Clarkson is mainly famous for a program called "Top Gear". I've never seen it, but I believe it involves a lot of driving around at high speed in the sort of long, low, sleek vehicles that my delightful partner Barbara used to call penis cars.*

Clarkson has a DVD and a book out as well, and hence had reason to appear on a lightweight current affairs show ("The One Show") talking about this and that, and he was asked what he thought of the major nationwide strike of public-sector workers across the UK last week.

Trying to be droll, he began by insisting that the strike had been wonderful. London traffic flow was light, the airport wasn't thronged, it was easy to get tables in restaurants. Then, having milked that for laughs, he he went into a second spiel, mocking the BBC.

But the BBC expects balance, he said, as if he were facing the unwelcome necessity of having to give the other side of the story. So then he buckled down to a facetious presentation of as extreme an opposite view as you could imagine: they should be shot in front of their families, who do they think they are with their gold-plated pensions, daring to strike, etc.

So he was mocking the BBC's stance on politics. Being supported by public funds, the BBC is supposed to remain unbiased about everything, and to air competing points of view fairly. Listening to the whole segment in context (you can see the video clip on many sites; one of them is this report on an automobile blog), you'd really have to be a moron not to see this.

But morons there were, in abundance, piling on Clarkson and the BBC like the orcs attacking Helm's Deep. I heard a woman on the radio saying, "I'm a nurse, and Jeremy Clarkson threatened to have me killed in front of my children." And so on and so on. The audience at Friday's night's radio program "Any Questions" was baying for Clarkson's blood and booing anyone on the panel who mentioned free speech or the distinction between weak humor and death threats.

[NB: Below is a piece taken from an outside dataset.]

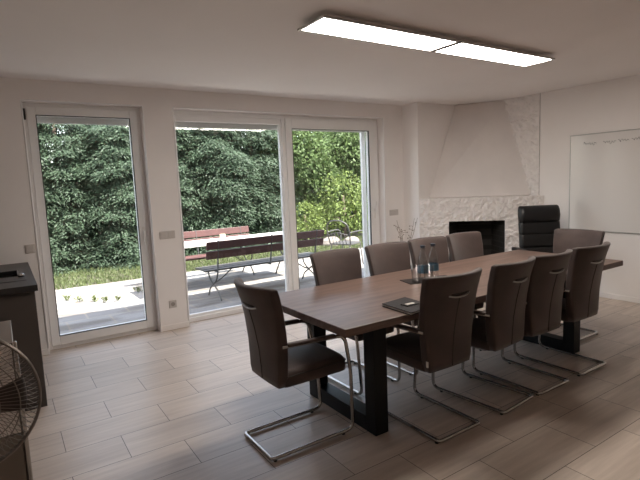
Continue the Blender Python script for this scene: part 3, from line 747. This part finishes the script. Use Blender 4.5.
# ------------------------------------------------------------------ outside: ground
struct(MB().box(-9, 16, T, 3.88, -.30, -.08).build('terrace', 'paving'), 'pale concrete terrace slabs outside the windows', 'terrace')
struct(MB().box(-12, 20, 3.88, 20, -.32, -.10).build('ground', 'soil'), 'dark garden soil under the trees', 'ground')
rnd = np.random.default_rng(3)
def leaf_mesh(name, pos, dirs, nrm, length, width, mat, parent=None):
    n = len(pos); dirs = dirs / np.linalg.norm(dirs, axis=1, keepdims=True)
    s = np.cross(dirs, nrm); s /= (np.linalg.norm(s, axis=1, keepdims=True) + 1e-9)
    length = np.broadcast_to(length, (n,))[:, None]; width = np.broadcast_to(width, (n,))[:, None]
    v = np.stack([pos, pos + dirs * length * .45 + s * width / 2, pos + dirs * length, pos + dirs * length * .45 - s * width / 2], 1).reshape(-1, 3)
    me = bpy.data.meshes.new(name); me.vertices.add(4 * n); me.vertices.foreach_set('co', v.astype(np.float32).ravel())
    me.loops.add(4 * n); me.loops.foreach_set('vertex_index', np.arange(4 * n, dtype=np.int32))
    me.polygons.add(n); me.polygons.foreach_set('loop_start', np.arange(0, 4 * n, 4, dtype=np.int32))
    try: me.polygons.foreach_set('loop_total', np.full(n, 4, dtype=np.int32))
    except Exception: pass
    me.update(calc_edges=True); me.materials.append(M[mat])
    o = bpy.data.objects.new(name, me); C.objects.link(o)
    if parent: o.parent = parent
    return o
# lawn
n = 26000
pos = np.stack([rnd.uniform(-3, 11, n), 3.86 + rnd.uniform(0, 1, n) ** 1.0 * 2.1, np.full(n, -.11)], 1)
dr = np.stack([rnd.normal(0, .35, n), rnd.normal(0, .35, n), np.ones(n)], 1); nm = rnd.normal(size=(n, 3))
tag(leaf_mesh('lawn_grass', pos, dr, nm, rnd.uniform(.04, .10, n), .018, 'grass'), 'strip of rough lawn between the terrace and the trees', 'grass', kind='stuff')

def unit(v): return v / (np.linalg.norm(v, axis=-1, keepdims=True) + 1e-9)
def conifer(h, R, seed, nb, nl, mat, label, zmin=.1, ll=.085):
    r = np.random.default_rng(seed)
    t = thing('conifer_tree', label, 'tree', (0, 0, 0), 0, 'conifers behind the lawn')
    P_, D_, N_ = [], [], []
    for k in range(nb):
        z0 = zmin + (h - zmin) * r.uniform(0, 1) ** 1.1; L0 = R * (1 - z0 / h) ** .25 * r.uniform(.65, 1.05) + .1
        az = r.uniform(0, 2 * PI); out = np.array([math.cos(az), math.sin(az), 0]); side = np.array([-out[1], out[0], 0])
        droop = r.uniform(.25, .6)
        q = r.uniform(.2, 1, nl) ** .7; sp = r.normal(0, 1, nl) * (.30 * L0 * (1.15 - q) + .05)
        base = out * (L0 * q)[:, None] + side * sp[:, None]
        zz = z0 + .18 * L0 * q - droop * L0 * q ** 2 - np.abs(sp) * .35 - r.uniform(0, .14, nl)
        base[:, 2] += zz; base[:, 2] = np.maximum(base[:, 2], .03)
        dd = out * .7 + side * (np.sign(sp) * .7)[:, None] + np.array([0, 0, -.55]) + r.normal(0, .30, (nl, 3))
        nn = np.array([0, 0, 1.0]) + out * .5 + r.normal(0, .45, (nl, 3))
        P_.append(base); D_.append(dd); N_.append(nn)
    P_, D_, N_ = np.concatenate(P_), np.concatenate(D_), np.concatenate(N_); m = len(P_)
    leaf_mesh('foliage', P_, D_, N_, r.uniform(.6, 1.2, m) * ll, r.uniform(.7, 1.2, m) * ll * .34, mat, t)
    MB().tube([(0, 0, -.12), (.02, 0, h * .3), (0, .02, h * .65), (0, 0, h)], .1, 9, rs=[.13, .10, .06, .015]).build('trunk', 'bark', t, smooth=True)
    return t
def broadleaf(h, blobs, seed, nl, mat, label, name, cat, group, ll=.13):
    r = np.random.default_rng(seed); t = thing(name, label, cat, (0, 0, 0), 0, group)
    P_, D_ = [], []
    for (cx, cy, cz, rx, rz_) in blobs:
        m = int(nl * rx * rx); u = unit(r.normal(size=(m, 3))); rad = r.uniform(.35, 1, m) ** .5
        lump = 1 + .22 * np.sin(u[:, 0] * 7 + seed) * np.cos(u[:, 2] * 6 + u[:, 1] * 5)
        P_.append(np.array([cx, cy, cz]) + u * (rad * lump)[:, None] * np.array([rx, rx, rz_])); D_.append(u * .6 + np.array([0, 0, -.35]) + r.normal(0, .5, (m, 3)))
    P_, D_ = np.concatenate(P_), np.concatenate(D_); P_[:, 2] = np.maximum(P_[:, 2], .03); m = len(P_)
    leaf_mesh('foliage', P_, D_, r.normal(size=(m, 3)) + np.array([0, 0, .8]), r.uniform(.6, 1.2, m) * ll, r.uniform(.7, 1.2, m) * ll * .5, mat, t)
    mb = MB(); mb.tube([(0, 0, -.12), (.03, .02, h * .35), (0, 0, h * .7)], .06, 8, rs=[.07, .05, .025])
    for (cx, cy, cz, rx, rz_) in blobs: mb.tube([(.02, .01, h * .3), (cx * .5, cy * .5, (h * .3 + cz) / 2), (cx, cy, cz)], .03, 6, rs=[.03, .022, .01])
    mb.build('trunk', 'bark', t, smooth=True)
    return t
LABC = 'dark drooping conifer in the dense row behind the lawn'
c1 = conifer(3.6, 1.35, 1, 300, 260, 'conifer', LABC); c2 = conifer(3.45, 1.35, 2, 300, 260, 'conifer', LABC)
c3 = conifer(4.1, 1.9, 5, 300, 130, 'conifer2', 'tall deep green conifer standing behind the front row', ll=.17); c3['group'] = 'tall conifers farther back'
rr = random.Random(8)
front = [(-2.2, 6.9), (-0.9, 6.6), (0.35, 7.0), (1.5, 6.5), (2.7, 6.9), (3.9, 6.6), (5.1, 7.1)]
for i, (x, y) in enumerate(front):
    o = (c1, c2)[i % 2] if i < 2 else copy_tree((c1, c2)[i % 2])
    o.location = (x, y, -.10); o.rotation_euler = (0, 0, rr.uniform(0, 6.2)); s = rr.uniform(.92, 1.08); o.scale = (s, s, s)
for i, x in enumerate((-3.6, -0.8, 2.0, 4.8, 7.6, 10.4, 13.2)):
    o = c3 if i == 0 else copy_tree(c3)
    o.location = (x, 10.6 + rr.uniform(-.5, .5), -.10); o.rotation_euler = (0, 0, rr.uniform(0, 6.2))
bl = broadleaf(3.4, [(0, 0, 2.4, 1.1, .95), (.6, -.2, 1.5, .9, .9), (-.7, .1, 1.6, .85, .9), (.1, .1, 2.9, .8, .6)], 21, 4200, 'broadleaf', 'sunlit leafy tree seen through the right window pane', 'leafy_tree', 'tree', 'leafy trees on the right')
bl.location = (6.5, 7.1, -.10)
b2 = copy_tree(bl); b2.location = (8.6, 7.0, -.10); b2.rotation_euler = (0, 0, 2.1); b2['label'] = 'sunlit leafy tree at the right edge of the window'
b3 = copy_tree(bl); b3.location = (10.6, 7.6, -.10); b3.rotation_euler = (0, 0, 4.0); b3['label'] = 'leafy tree beyond the right edge of the window'
sh1 = broadleaf(1.6, [(0, 0, .95, .62, .7), (.35, .1, .6, .5, .5), (-.4, -.1, .55, .45, .45)], 31, 4200, 'yellowleaf', 'bright yellow-green shrub behind the end of the bench', 'shrub', 'shrub', None, .09); sh1.location = (6.0, 5.9, -.10); sh1.scale = (.85, .85, .7)
sh2 = broadleaf(1.3, [(0, 0, .8, .6, .6), (.4, 0, .5, .45, .42), (-.35, .1, .5, .42, .4)], 37, 3600, 'yellowleaf', 'bright yellow-green shrub behind the metal garden chair', 'shrub', 'shrub', None, .09); sh2.location = (7.3, 5.9, -.10); sh2.scale = (1.15, 1.0, 1.35)
# low stones at the border on the right
for i, (x, y, s, lab) in enumerate(((6.15, 4.9, .30, 'pale border stone left behind the garden chair'), (6.75, 4.85, .24, 'small pale border stone behind the garden chair'))):
    mb = MB(); loops = []
    for z, k in ((0, .95), (.3, 1), (.7, .85), (1, .45)): loops.append([(s * k * math.cos(a) * (1 + .12 * math.sin(3 * a + i)), s * .7 * k * math.sin(a), z * s * .75) for a in np.linspace(0, 2 * PI, 13)[:-1]])
    mb.loft(loops); o = mb.build('border_stone', 'stone'); o.location = (x, y, -.10); tag(o, lab, 'stone')
# weeds between the slabs
wl = ['leftmost weed sprouting between the terrace slabs', 'small weed second from the left between terrace slabs', 'weed in the middle of the joint seen through the door', 'bushier weed right of the middle seen through the door', 'weed fourth along the slab joint toward the bench', 'weed at the right edge of the door glass']
for i, (x, y) in enumerate(((-.106, 2.824), (.042, 2.606), (.22, 2.441), (.326, 2.28), (.501, 2.26), (.864, 2.613))):
    m = 34; u = np.random.default_rng(50 + i); az = u.uniform(0, 2 * PI, m)
    dd = np.stack([np.cos(az), np.sin(az), u.uniform(.3, 2.2, m)], 1); pp = np.stack([u.normal(0, .02, m), u.normal(0, .02, m), u.uniform(0, .07, m)], 1)
    o = leaf_mesh('weed', pp, dd, u.normal(size=(m, 3)), u.uniform(.03, .085, m), .018, 'weed'); o.location = (x, y, -.08); tag(o, wl[i], 'weed', 'weeds in the terrace joints')

# ------------------------------------------------------------------ outside: benches, table, chair
def make_bench(L, label, flip):
    # local: x along the bench, backrest at -y, seat towards +y; z = 0 on the slabs
    t = thing('garden_bench', label, 'bench', (0, 0, 0), 0)
    for y, z in ((.06, .425), (.16, .43), (.26, .43), (.36, .425)):
        MB().box(-L / 2, L / 2, y - .042, y + .042, z - .014, z + .014).build('seat_slat', 'iron' if not flip else 'bench', t, bevel=.004)
    for z, y, hh in ((.79, -.085, .10), (.655, -.055, .10)):
        m = MB(); m.bar((-L / 2, y, z), (L / 2, y, z), .022, hh + .015, up=(0, -.2, 1)); m.build('back_slat', 'bench', t, bevel=.005)
    for x in (-L / 2 + .17, -L / 2 + 1.02, L / 2 - .15):
        m = MB(); m.bar((x, -.10, .86), (x, -.015, .40), .035, .008, up=(1, 0, 0)); m.bar((x, -.02, .405), (x, .40, .405), .035, .01); m.build('back_post', 'iron', t)
    for x in (-L / 2 + .17, L / 2 - .15):
        m = MB()
        m.tube(smoothpath([(x, -.02, .40), (x, .05, .28), (x, .17, .20), (x, .30, .12), (x, .38, .0)]), .011, 7)
        m.tube(smoothpath([(x, .36, .40), (x, .30, .28), (x, .18, .20), (x, .02, .12), (x, -.09, .0)]), .011, 7)
        sgn = 1 if x < 0 else -1
        m.tube(smoothpath([(x, .18, .20), (x + sgn * .14, .18, .27), (x + sgn * .32, .18, .405)]), .009, 7)
        m.build('leg', 'iron', t, smooth=True)
    return t
bn = make_bench(1.98, 'dark red slatted bench with curved iron legs just outside the window', False)
bn.location = (2.49, 1.30, -.08); bn.rotation_euler = (0, 0, math.radians(1.5))
bf = make_bench(2.0, 'dark red bench on the far side of the garden table', True)
bf.location = (2.03, 2.98, -.08); bf.rotation_euler = (0, 0, PI + math.radians(1.5))
gt = thing('garden_table', 'long sunlit folding garden table between two red benches', 'table', (2.28, 2.16, -.08), math.radians(1.5))
for k in range(4):
    y = -.24 + .16 * k
    MB().box(-1.25, 1.22, y - .078, y + .078, .715, .745).build('table_board', 'tablewood', gt, bevel=.004)
for x in (-.95, .95):
    m = MB(); m.tube(smoothpath([(x, -.28, .70), (x, -.12, .5), (x, .0, .36), (x, .14, .2), (x, .28, 0)]), .013, 7); m.tube(smoothpath([(x, .28, .70), (x, .12, .5), (x, .0, .36), (x, -.14, .2), (x, -.28, 0)]), .013, 7)
    m.bar((x, -.3, .705), (x, .3, .705), .03, .02); m.build('leg', 'iron', gt, smooth=True)
mg = MB().lathe([(.042, 0), (.045, .005), (.045, .095), (.040, .095), (.038, .02)], 20).build('candle_pot', 'mug', None, smooth=True); mg.location = (2.12, 2.12, .665)
tag(mg, 'small beige pot standing on the garden table', 'pot')
gc = thing('garden_chair', 'dark wrought iron garden armchair on the terrace', 'chair', (4.62, 2.20, -.08), math.radians(-68))
m = MB()
m.tube(smoothpath([(-.22, -.20, .43), (-.24, -.26, .65), (-.22, -.30, .80), (-.12, -.325, .875), (.0, -.33, .89), (.12, -.325, .875), (.22, -.30, .80), (.24, -.26, .65), (.22, -.20, .43)], 5), .012, 8); m.build('back_hoop', 'iron_dark', gc, smooth=True)
m = MB(); m.tube(smoothpath([(-.235, -.24, .60), (0, -.30, .66), (.235, -.24, .60)], 6), .008, 7)
for x in (-.14, -.07, 0, .07, .14): m.tube([(x, -.285, .645), (x, -.21, .44)], .005, 6)
m.build('back_rails', 'iron_dark', gc, smooth=True)
m = MB(); m.loft([[(x, y, z) for x, y in rrect(.23, .22, .08)] for z in (.425, .445)]); m.build('seat', 'iron_dark', gc)
for s in (-1, 1):
    m = MB(); m.tube(smoothpath([(s * .24, -.25, .66), (s * .27, -.05, .67), (s * .27, .16, .66), (s * .26, .22, .60), (s * .24, .20, .44)], 5), .011, 8); m.build('arm', 'iron_dark', gc, smooth=True)
    m = MB(); m.tube([(s * .20, .19, .43), (s * .23, .23, 0)], .011, 8); m.build('leg', 'iron_dark', gc, smooth=True)
    m = MB(); m.tube([(s * .20, -.19, .43), (s * .23, -.27, 0)], .011, 8); m.build('leg', 'iron_dark', gc, smooth=True)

It was entirely missed by the majority of the people talking about the issue that not only was he trying to joke around (a point that people generally accepted, though they said he should be fired for such an unpleasant joke), but he was not even pretending to attack the strikers. He was just using an absurdly extreme caricature of a right-wing position as a comedy prop.

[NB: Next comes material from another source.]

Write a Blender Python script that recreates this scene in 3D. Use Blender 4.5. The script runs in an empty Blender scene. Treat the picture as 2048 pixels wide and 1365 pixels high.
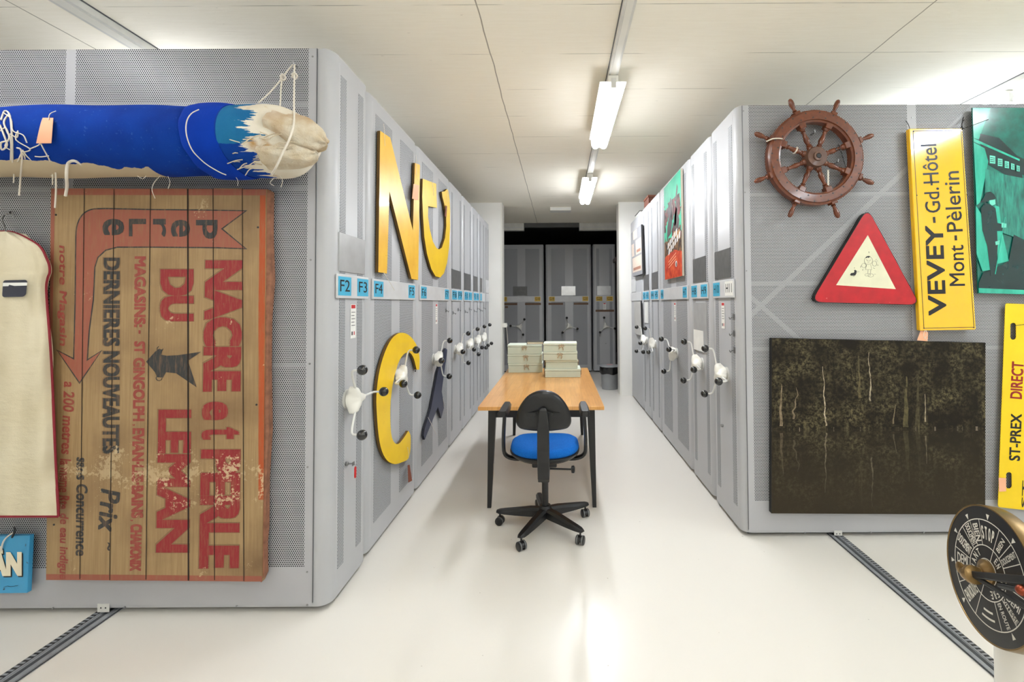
import bpy, bmesh, math, random
from mathutils import Vector, Matrix
random.seed(7)
C = bpy.context.scene.collection
SC = bpy.context.scene
PI = math.pi
V = Vector

# ------------------------------------------------------------------ camera
F = 910.0
PITCH, ROLL = math.radians(1.47), math.radians(0.3)
CAM = V((0, 0, 1.5))
_R = V((1, 0, 0)); _F = V((0, math.cos(PITCH), math.sin(PITCH))); _U = V((0, -math.sin(PITCH), math.cos(PITCH)))
RR = _R*math.cos(ROLL) - _U*math.sin(ROLL); UU = _R*math.sin(ROLL) + _U*math.cos(ROLL)
PX = 1119 - F*RR.y/_F.y; PY = 607 + F*UU.y/_F.y
cd = bpy.data.cameras.new('camera'); cam = bpy.data.objects.new('camera', cd); C.objects.link(cam)
m = Matrix.Identity(4)
for i in range(3):
    m[i][0] = RR[i]; m[i][1] = UU[i]; m[i][2] = -_F[i]; m[i][3] = CAM[i]
cam.matrix_world = m
cd.sensor_width = 36; cd.sensor_fit = 'HORIZONTAL'; cd.lens = F/2048*36
cd.shift_x = (1024-PX)/2048; cd.shift_y = (PY-682.5)/2048
cd.clip_start = 0.02; cd.clip_end = 60
SC.camera = cam

# ------------------------------------------------------------------ view, world
SC.view_settings.view_transform = 'Standard'; SC.view_settings.look = 'None'
SC.view_settings.gamma = 1; SC.view_settings.use_curve_mapping = False
SC.view_settings.exposure = 0.2
w = bpy.data.worlds.new('world'); SC.world = w; w.use_nodes = True
w.node_tree.nodes['Background'].inputs[0].default_value = (0.5, 0.5, 0.5, 1)
w.node_tree.nodes['Background'].inputs[1].default_value = 0.02
SC.cycles.max_bounces = 10; SC.cycles.diffuse_bounces = 7; SC.cycles.glossy_bounces = 4
SC.cycles.sample_clamp_indirect = 8; SC.cycles.use_denoising = True
LAMP_MAIN, LAMP_FAR, LAMP_NEAR, LAMP_SIDE, LAMP_LEFT = 62.0, 104.0, 25.0, 41.0, 21.0        # strengths of the fluorescent lamps

# ------------------------------------------------------------------ measuring helper: a point of the photograph on a real plane
def at(px, py, X=None, Y=None, Z=None):
    d = RR*((px-PX)/F) - UU*((py-PY)/F) + _F
    if X is not None: k = (X-CAM.x)/d.x
    elif Y is not None: k = (Y-CAM.y)/d.y
    else: k = (Z-CAM.z)/d.z
    return CAM + d*k

# ------------------------------------------------------------------ materials
def lin(r, g, b):
    f = lambda c: c/12.92 if c <= 0.04045 else ((c+0.055)/1.055)**2.4
    return (f(r/255), f(g/255), f(b/255), 1)
class NT:
    def __init__(s, name):
        s.m = bpy.data.materials.new(name); s.m.use_nodes = True; s.t = s.m.node_tree
        s.b = s.t.nodes['Principled BSDF']; s._oc = None
    def n(s, kind, **kw):
        x = s.t.nodes.new(kind)
        for k, v in kw.items(): setattr(x, k, v)
        return x
    def put(s, sock, v):
        if v is None: return
        if isinstance(v, bpy.types.NodeSocket): s.t.links.new(v, sock)
        else: sock.default_value = v
    def math(s, op, a, b=None, c=None):
        x = s.n('ShaderNodeMath', operation=op)
        s.put(x.inputs[0], a); s.put(x.inputs[1], b); s.put(x.inputs[2], c)
        return x.outputs[0]
    def mix(s, f, a, b):
        x = s.n('ShaderNodeMix', data_type='RGBA')
        s.put(x.inputs[0], f); s.put(x.inputs[6], a); s.put(x.inputs[7], b)
        return x.outputs[2]
    def obj(s):
        if s._oc is None: s._oc = s.n('ShaderNodeTexCoord').outputs['Object']
        return s._oc
    def xyz(s):
        x = s.n('ShaderNodeSeparateXYZ'); s.put(x.inputs[0], s.obj()); return x.outputs
    def vec(s, x, y, z):
        c = s.n('ShaderNodeCombineXYZ'); s.put(c.inputs[0], x); s.put(c.inputs[1], y); s.put(c.inputs[2], z); return c.outputs[0]
    def scaled(s, sc, off=(0, 0, 0)):
        x = s.n('ShaderNodeMapping'); s.put(x.inputs[0], s.obj()); x.inputs['Scale'].default_value = sc; x.inputs['Location'].default_value = off
        return x.outputs[0]
    def noise(s, vec=None, scale=5, detail=4, rough=0.5):
        x = s.n('ShaderNodeTexNoise'); s.put(x.inputs['Vector'], vec if vec is not None else s.obj())
        x.inputs['Scale'].default_value = scale; x.inputs['Detail'].default_value = detail; x.inputs['Roughness'].default_value = rough
        return x.outputs[0]
    def step(s, v, lo, hi):
        x = s.n('ShaderNodeMapRange'); s.put(x.inputs[0], v); x.inputs[1].default_value = lo; x.inputs[2].default_value = hi
        return x.outputs[0]
    def bump(s, h, strength=0.3, dist=0.01):
        x = s.n('ShaderNodeBump'); s.put(x.inputs['Height'], h); x.inputs['Strength'].default_value = strength; x.inputs['Distance'].default_value = dist
        s.put(s.b.inputs['Normal'], x.outputs[0])
    def base(s, c, rough=0.5, metal=0.0, spec=None, coat=None):
        s.put(s.b.inputs['Base Color'], c); s.put(s.b.inputs['Roughness'], rough); s.put(s.b.inputs['Metallic'], metal)
        if spec is not None: s.put(s.b.inputs['Specular IOR Level'], spec)
        if coat is not None: s.put(s.b.inputs['Coat Weight'], coat); s.b.inputs['Coat Roughness'].default_value = 0.08
        return s.m
_mats = {}
def flat(name, rgb, rough=0.5, metal=0.0, vary=0.06, scale=8, bump=0, bscale=60, spec=None, coat=None):
    if name in _mats: return _mats[name]
    t = NT(name); c = lin(*rgb)
    d = tuple(x*(1-vary*2) for x in c[:3])+(1,)
    nz = t.noise(scale=scale)
    t.base(t.mix(t.step(nz, .35, .7), c, d), rough, metal, spec, coat)
    if bump: t.bump(t.noise(scale=bscale), bump, 0.004)
    _mats[name] = t.m; return t.m
def emit(name, rgb, strength):
    t = NT(name); t.base((0.8, 0.8, 0.8, 1), .4)
    t.b.inputs['Emission Color'].default_value = rgb+(1,); t.b.inputs['Emission Strength'].default_value = strength
    return t.m
def perf(name, axis, rgb, pitch=0.0104, rad=0.315, zlo=None, holes=(8, 8, 9), bands=(), solid=(), rough=0.38):
    """perforated sheet: staggered round holes; bands = lines of the bracing seen behind the holes"""
    t = NT(name); o = t.xyz(); u = o[0] if axis == 'x' else o[1]; v = o[2]
    def grid(du, dv):
        a = t.math('SUBTRACT', t.math('FRACT', t.math('ADD', t.math('DIVIDE', u, pitch), du+50)), .5)
        b = t.math('MULTIPLY', t.math('SUBTRACT', t.math('FRACT', t.math('ADD', t.math('DIVIDE', v, pitch*1.732), dv+50)), .5), 1.732)
        return t.math('SQRT', t.math('ADD', t.math('MULTIPLY', a, a), t.math('MULTIPLY', b, b)))
    d = t.math('MINIMUM', grid(0, 0), grid(.5, .5))
    h = t.math('LESS_THAN', d, rad)
    if zlo is not None: h = t.math('MULTIPLY', h, t.math('GREATER_THAN', v, zlo))
    for a, b in solid:
        ins = t.math('MULTIPLY', t.math('GREATER_THAN', u, a), t.math('LESS_THAN', u, b))
        h = t.math('MULTIPLY', h, t.math('SUBTRACT', 1, ins))
    hc = lin(*holes)
    for (k, c0, hw) in bands:
        dd = t.math('ABSOLUTE', t.math('SUBTRACT', v, t.math('ADD', t.math('MULTIPLY', u, k), c0)))
        hc = t.mix(t.math('LESS_THAN', dd, hw), hc, lin(104, 105, 107))
    nz = t.step(t.noise(scale=2), .3, .7); c = lin(*rgb)
    col = t.mix(nz, c, tuple(x*.94 for x in c[:3])+(1,))
    t.base(t.mix(h, col, hc), t.math('ADD', rough, t.math('MULTIPLY', h, .4)), 0.0)
    _mats[name] = t.m; return t.m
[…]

If you want to say it was feeble humor in dubious taste, I have no problem with that. But I got a real sense in this affair of three things I do have problems with:

  1. utter inability to grasp that the surrounding linguistic context makes a difference when you're trying to interpret a piece of language and detect irony or other intended properties thereof;
  2. willingness to abandon the notion of free speech rights the moment someone expresses (or is thought to have expressed) an obnoxious view; and
  3. outrage being deliberately manufactured for political or other purposes.

The newspapers were an utter disgrace. The Metro (it is distributed free on the buses here, and I can only say that I think they've got the price exactly right) printed a photo of Clarkson saying what he said, and captioned it "Clarkson on BBC1's The One Show vents his spleen over public sector strikers" as if he had been expressing anger at them, rather than pretending that BBC policies required him to. (Lack of sanity, or lack of intelligence? You decide.)

The labor unions behaved similarly: they grabbed at air time by attacking Clarkson as a surrogate for the current Conservative-dominated government. All sorts of people seized the chance to attack a man who is paid millions to drive fast cars on a TV program and shoot his mouth off on chat shows — they exhibited what you might call celebrity rage.

As usual, I'm on the side of free speech here. I'd probably be defending Clarkson (not with any great enthusiasm) even if he had proposed public executions of strikers, because stupid and cruel views held only by deranged wingnuts need protection too. That's not in conflict with what I said above about how I would be happy enough to see him fired: he has a right to express any view he likes, but once he's expressed an obnoxious view the BBC has every right to decide whether they want to go on paying him millions of dollars to express it on their programs.

For those millions of Britons who continue to want Clarkson fired, I have this to say: Get off your butts and organize a boycott of "Top Gear". If everybody stops watching "Top Gear", he'll be gone in a month. But if you all carry on watching it, then he's a great investment for the BBC, and they shouldn't fire him. It's your choice whether he survives as a broadcasting personality. Stop whining; organize a boycott.

*My friend Victor Steinbok has informed me that "Top Gear", though it does involve a lot of fast driving and clowning around with wheeled vehicles, is not mainly about penis cars. Still, having mentioned them, I simply cannot resist pointing you to the story and brief video here, which pertains to a multiple-car freeway pileup that must surely be the all-time most costly in human history on a per-vehicle basis, almost entirely penis cars: 8 Ferraris, 3 Mercedes-Benzes, a Lamborghini, and two others. It happened in Japan during a high-speed convoy-style drive down to Hiroshima by a group of motoring enthusiasts, a sort of Japanese Hell's Angels club with Italian sports cars instead of Harleys. See it and weep. Some people really do have too much money. —GKP]

[Comments are of course closed. To remind yourself of why, peruse the comments and responses below a post on a similarly controversial topic that I wrote last year when I was younger and less wise: Don't mention coconuts (9 August 2010).]